▶ [YOUR OBJECTIVE]:
Copy each line where the word "that" occurs.

[Collected data entries]
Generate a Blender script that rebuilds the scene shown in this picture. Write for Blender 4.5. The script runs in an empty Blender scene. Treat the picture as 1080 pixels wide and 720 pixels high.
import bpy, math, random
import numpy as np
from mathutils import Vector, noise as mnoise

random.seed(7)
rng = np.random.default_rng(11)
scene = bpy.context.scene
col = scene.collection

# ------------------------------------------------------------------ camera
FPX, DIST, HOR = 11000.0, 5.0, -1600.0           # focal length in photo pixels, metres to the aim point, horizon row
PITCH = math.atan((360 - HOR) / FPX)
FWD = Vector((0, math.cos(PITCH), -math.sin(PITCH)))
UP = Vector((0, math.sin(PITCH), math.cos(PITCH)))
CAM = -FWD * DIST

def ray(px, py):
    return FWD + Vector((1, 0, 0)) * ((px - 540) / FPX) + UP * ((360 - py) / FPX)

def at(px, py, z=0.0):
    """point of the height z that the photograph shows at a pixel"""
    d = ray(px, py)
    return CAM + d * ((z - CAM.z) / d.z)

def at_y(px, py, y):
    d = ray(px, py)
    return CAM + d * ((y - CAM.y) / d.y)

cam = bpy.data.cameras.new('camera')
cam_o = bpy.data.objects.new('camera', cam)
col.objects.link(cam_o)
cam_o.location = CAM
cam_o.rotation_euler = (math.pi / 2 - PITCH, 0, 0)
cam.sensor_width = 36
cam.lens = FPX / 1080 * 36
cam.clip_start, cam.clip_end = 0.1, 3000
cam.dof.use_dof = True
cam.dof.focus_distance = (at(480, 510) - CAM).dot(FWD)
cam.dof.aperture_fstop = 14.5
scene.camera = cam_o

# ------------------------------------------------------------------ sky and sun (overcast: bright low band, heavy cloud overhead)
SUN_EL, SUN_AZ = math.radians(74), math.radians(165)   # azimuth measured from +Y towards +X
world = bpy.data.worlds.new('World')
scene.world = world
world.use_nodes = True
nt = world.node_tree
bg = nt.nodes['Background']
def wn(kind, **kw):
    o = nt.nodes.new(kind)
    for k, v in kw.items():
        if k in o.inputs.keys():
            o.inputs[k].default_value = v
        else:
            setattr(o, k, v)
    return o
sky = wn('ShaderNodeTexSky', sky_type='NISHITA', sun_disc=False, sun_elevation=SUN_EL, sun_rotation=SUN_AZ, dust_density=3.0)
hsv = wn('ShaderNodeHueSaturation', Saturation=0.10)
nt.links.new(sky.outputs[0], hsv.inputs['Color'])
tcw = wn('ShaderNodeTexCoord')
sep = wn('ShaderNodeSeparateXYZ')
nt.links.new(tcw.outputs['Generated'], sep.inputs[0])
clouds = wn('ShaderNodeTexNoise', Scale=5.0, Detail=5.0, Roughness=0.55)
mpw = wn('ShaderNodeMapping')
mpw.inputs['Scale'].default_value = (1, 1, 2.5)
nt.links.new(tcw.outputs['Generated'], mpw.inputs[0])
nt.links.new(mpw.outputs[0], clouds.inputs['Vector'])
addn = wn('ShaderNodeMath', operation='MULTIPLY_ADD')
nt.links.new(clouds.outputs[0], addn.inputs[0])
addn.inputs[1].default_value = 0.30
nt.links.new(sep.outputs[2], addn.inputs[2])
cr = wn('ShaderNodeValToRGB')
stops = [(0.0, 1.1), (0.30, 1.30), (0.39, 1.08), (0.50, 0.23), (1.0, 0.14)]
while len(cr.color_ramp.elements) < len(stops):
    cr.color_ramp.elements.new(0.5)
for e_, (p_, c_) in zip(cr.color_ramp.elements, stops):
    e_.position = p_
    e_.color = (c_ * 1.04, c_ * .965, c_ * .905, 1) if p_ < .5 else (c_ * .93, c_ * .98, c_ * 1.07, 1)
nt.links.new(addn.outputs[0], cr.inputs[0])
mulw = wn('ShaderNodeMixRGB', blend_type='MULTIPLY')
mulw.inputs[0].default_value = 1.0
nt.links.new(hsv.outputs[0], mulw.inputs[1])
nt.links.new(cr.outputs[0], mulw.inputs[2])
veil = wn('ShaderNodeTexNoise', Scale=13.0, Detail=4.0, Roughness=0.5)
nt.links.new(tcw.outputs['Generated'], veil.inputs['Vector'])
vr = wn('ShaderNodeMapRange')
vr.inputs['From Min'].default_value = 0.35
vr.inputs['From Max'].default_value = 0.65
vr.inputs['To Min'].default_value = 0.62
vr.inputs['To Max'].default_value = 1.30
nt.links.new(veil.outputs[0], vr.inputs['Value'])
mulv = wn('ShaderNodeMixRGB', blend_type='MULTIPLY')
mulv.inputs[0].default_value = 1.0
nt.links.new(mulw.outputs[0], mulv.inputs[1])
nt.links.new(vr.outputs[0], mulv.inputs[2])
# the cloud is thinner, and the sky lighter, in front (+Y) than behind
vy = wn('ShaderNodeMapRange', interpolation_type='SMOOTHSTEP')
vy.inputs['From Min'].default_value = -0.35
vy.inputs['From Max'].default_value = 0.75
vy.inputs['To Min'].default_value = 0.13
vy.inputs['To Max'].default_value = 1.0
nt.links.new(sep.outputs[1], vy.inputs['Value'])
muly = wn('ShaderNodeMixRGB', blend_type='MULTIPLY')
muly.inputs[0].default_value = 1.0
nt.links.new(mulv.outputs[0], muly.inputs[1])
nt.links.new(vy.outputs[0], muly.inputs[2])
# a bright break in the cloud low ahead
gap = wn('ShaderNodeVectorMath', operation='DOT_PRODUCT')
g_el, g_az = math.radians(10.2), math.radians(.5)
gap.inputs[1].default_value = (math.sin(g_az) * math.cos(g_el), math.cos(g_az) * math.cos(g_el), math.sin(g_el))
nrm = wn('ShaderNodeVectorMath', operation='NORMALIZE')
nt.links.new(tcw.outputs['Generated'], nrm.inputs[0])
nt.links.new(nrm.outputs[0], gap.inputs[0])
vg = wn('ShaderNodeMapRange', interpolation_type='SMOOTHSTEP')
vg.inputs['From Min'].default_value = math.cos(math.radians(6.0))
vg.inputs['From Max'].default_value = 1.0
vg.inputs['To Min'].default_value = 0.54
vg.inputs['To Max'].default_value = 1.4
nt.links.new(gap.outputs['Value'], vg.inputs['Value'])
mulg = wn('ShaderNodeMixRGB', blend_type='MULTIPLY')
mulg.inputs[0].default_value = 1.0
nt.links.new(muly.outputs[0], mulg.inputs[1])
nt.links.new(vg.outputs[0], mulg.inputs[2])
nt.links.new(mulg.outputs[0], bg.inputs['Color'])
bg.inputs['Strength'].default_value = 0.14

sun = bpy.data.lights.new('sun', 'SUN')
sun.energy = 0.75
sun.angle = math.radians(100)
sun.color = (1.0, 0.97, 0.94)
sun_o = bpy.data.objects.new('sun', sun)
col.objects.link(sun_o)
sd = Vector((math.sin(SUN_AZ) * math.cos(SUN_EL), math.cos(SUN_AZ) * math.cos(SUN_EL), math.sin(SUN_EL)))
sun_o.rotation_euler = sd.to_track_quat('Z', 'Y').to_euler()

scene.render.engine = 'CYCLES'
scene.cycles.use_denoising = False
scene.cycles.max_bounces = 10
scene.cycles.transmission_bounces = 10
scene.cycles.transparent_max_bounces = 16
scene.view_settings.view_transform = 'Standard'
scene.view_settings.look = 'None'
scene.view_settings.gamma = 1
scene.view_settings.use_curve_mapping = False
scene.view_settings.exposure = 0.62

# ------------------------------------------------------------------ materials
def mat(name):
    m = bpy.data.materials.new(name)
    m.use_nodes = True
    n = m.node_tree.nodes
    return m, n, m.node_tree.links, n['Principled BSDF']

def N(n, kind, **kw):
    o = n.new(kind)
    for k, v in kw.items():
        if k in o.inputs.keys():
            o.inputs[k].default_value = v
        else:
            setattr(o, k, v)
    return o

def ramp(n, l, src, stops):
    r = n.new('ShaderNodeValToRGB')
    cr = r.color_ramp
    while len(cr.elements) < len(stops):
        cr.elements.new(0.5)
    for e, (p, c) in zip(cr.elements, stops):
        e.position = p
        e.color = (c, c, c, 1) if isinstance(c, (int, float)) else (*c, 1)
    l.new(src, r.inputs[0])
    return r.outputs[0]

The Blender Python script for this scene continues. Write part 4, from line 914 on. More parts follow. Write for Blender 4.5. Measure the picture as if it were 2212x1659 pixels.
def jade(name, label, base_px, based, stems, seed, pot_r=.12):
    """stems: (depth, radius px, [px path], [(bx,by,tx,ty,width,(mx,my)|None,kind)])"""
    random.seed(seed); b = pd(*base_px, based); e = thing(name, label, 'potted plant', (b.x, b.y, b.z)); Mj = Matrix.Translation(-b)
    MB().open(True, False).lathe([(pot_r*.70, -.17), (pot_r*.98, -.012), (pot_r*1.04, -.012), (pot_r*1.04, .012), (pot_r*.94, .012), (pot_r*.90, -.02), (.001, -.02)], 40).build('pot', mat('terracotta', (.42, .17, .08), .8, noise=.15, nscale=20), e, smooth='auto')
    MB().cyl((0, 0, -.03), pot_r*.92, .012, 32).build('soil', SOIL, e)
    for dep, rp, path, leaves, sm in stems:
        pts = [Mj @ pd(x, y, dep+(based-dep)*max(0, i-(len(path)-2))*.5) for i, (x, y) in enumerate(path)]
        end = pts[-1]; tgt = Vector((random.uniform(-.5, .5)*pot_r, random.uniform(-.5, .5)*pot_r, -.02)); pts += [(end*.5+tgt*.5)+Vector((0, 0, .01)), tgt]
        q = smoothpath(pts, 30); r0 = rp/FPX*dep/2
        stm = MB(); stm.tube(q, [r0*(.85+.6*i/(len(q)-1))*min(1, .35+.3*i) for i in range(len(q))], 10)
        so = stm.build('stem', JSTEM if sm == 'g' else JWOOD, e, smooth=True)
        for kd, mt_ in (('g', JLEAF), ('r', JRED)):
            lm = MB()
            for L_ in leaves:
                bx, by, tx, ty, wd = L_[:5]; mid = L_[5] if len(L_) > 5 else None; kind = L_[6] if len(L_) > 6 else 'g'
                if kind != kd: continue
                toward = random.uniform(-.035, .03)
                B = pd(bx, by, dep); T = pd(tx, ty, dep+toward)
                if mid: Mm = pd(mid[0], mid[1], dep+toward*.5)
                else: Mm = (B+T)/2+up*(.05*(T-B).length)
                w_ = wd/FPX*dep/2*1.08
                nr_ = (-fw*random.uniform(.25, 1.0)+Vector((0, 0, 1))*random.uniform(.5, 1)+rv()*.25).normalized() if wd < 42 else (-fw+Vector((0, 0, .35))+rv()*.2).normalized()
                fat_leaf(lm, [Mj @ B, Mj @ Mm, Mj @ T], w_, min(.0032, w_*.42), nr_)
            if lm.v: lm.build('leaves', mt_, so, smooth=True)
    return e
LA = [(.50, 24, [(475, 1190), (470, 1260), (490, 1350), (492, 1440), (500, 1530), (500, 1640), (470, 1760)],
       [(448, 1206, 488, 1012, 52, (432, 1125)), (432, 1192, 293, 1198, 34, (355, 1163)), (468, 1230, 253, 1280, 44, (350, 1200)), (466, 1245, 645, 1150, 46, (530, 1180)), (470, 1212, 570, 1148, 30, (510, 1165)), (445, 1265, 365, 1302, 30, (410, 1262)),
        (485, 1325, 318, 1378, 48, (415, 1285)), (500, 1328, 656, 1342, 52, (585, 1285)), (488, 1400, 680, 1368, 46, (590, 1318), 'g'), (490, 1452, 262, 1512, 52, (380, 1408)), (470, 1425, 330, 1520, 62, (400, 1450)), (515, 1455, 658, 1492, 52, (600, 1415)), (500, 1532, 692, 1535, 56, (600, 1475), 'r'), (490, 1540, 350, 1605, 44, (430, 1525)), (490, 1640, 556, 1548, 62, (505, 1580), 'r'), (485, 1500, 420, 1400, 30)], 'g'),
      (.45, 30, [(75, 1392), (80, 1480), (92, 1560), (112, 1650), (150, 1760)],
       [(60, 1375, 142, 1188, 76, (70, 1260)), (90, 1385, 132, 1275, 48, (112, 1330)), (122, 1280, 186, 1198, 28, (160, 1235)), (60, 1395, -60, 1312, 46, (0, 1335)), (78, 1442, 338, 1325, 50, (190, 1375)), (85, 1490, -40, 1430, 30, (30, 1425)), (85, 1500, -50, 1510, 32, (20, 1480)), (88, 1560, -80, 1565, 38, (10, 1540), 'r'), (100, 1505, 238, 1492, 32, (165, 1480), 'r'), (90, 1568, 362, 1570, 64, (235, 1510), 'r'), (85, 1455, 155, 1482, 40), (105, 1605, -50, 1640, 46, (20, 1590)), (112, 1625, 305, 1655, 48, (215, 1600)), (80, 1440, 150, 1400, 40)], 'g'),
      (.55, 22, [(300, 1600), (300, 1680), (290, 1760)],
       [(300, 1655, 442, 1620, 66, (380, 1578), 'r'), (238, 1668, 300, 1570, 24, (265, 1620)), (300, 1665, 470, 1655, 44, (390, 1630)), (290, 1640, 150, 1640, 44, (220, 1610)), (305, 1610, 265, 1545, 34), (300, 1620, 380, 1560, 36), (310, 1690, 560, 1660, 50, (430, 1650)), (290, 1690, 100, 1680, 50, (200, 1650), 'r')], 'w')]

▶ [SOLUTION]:
Generate a Blender script that rebuilds the scene shown in this picture. Write for Blender 4.5. The script runs in an empty Blender scene. Treat the picture as 1080 pixels wide and 720 pixels high.
    """point of the height z that the photograph shows at a pixel"""